2. Realmente, e para terminar o rescaldo do palpitante episódio Moretto, Pinto da Costa tem razão na pergunta que fez e que permanece sem resposta: se o Moretto só queria ir para o Benfica, se Chumbita Nunes só queria que ele fosse para o Benfica e se mantinha contrato válido com o Setúbal, que necessidade havia de ir ao Brasil raptá-lo das garras do FC Porto? Porque não esperar tranquilamente que ele regressasse a Setúbal e assinar então contrato com ele? É verdade que não produzia o mesmo efeito espectacular para enganar parolos, mas era mais simples, mais lógico e, sobretudo, mais revelador das verdadeiras intenções negociais de Moretto - (hoje, tal como Marco Ferreira, benfiquista desde pequenino).

3. Abandonados à sua sorte, os futebolistas profissionais do Estoril-Praia lamentaram que o «accionista principal» (com 60% das acções) não tenha aparecido na hora da verdade, a dar a cara e a responsabilizar-se pelos vários meses de salários em atraso. E porque não apareceu o accionista principal? Porque ele supostamente não o é nem pode sê-lo. Trata-se do Sr. José Veiga, dirigente do Benfica e que, pelos estatutos da Liga, não pode acumular as duas funções e, por isso mesmo, foi dito e anunciado, há mais de um ano, que tinha deixado de as acumular. Afinal, parece que não. Mas, entretanto, já lá vai o célebre jogo deslocado da Amoreira para o Estádio do Algarve e que tanto jeito deu para o título do ano passado. O tal jogo que, a troco da batota desportiva, iria servir justamente para pagar os ordenados aos jogadores do Estoril. Francamente, também, já começam a ser coincidências a mais: onde há ordenados em atraso, aparece sempre o Benfica a tirar partido da situação.
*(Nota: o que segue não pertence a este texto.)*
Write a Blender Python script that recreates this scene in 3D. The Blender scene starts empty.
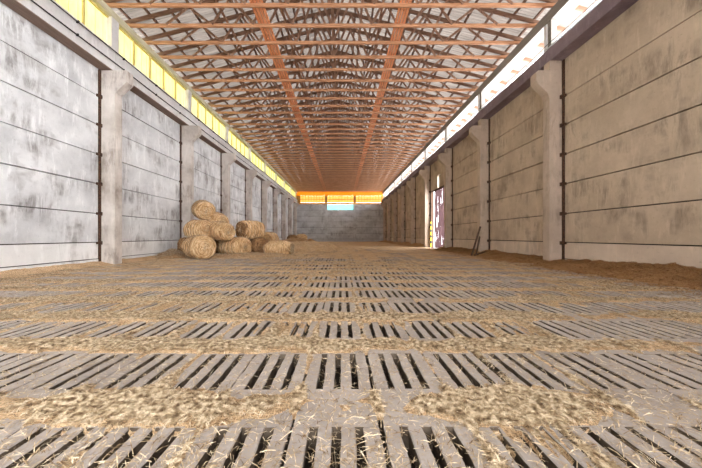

4. 53.000 espectadores na Luz, 42.000 no Dragão, é notável — em contraste com os 14.000 de Braga (a ganância dos bilhetes a 50 euros paga-se e é bem feito). Mesmo assim, juntando estes três números aos resíduos das restantes assistências da 17.ª jornada da Superliga, pode-se dizer que a média andou pelos 15.000 por jogo. Seria reconfortante se a estatística não fosse uma ciência morta. Neste caso, o que a estatística não explica mas confirma é que só temos três ou quatro clubes com sustentação popular para disputar uma primeira divisão. É triste, mas é um facto, que deveria servir de ponto de partida a qualquer reflexão séria sobre a inadiável reforma dos quadros competitivos do futebol profissional.

5. Notável também que, em todos os jogos envolvendo os primeiros da classificação, não tenha havido um só caso de arbitragem. É verdade que Carlos Brito, lá de baixo do banco, viu um penalty que, posso-lhe garantir que, lá de cima da bancada ninguém viu — pelo menos na área do FC Porto. E a dualidade de critério disciplinar de que ele fala, existiu sim, mas a favor do Boavista e, particularmente de Tiago, um jogador que parece ter como principal prazer no futebol distribuir cacetada pelos adversários.»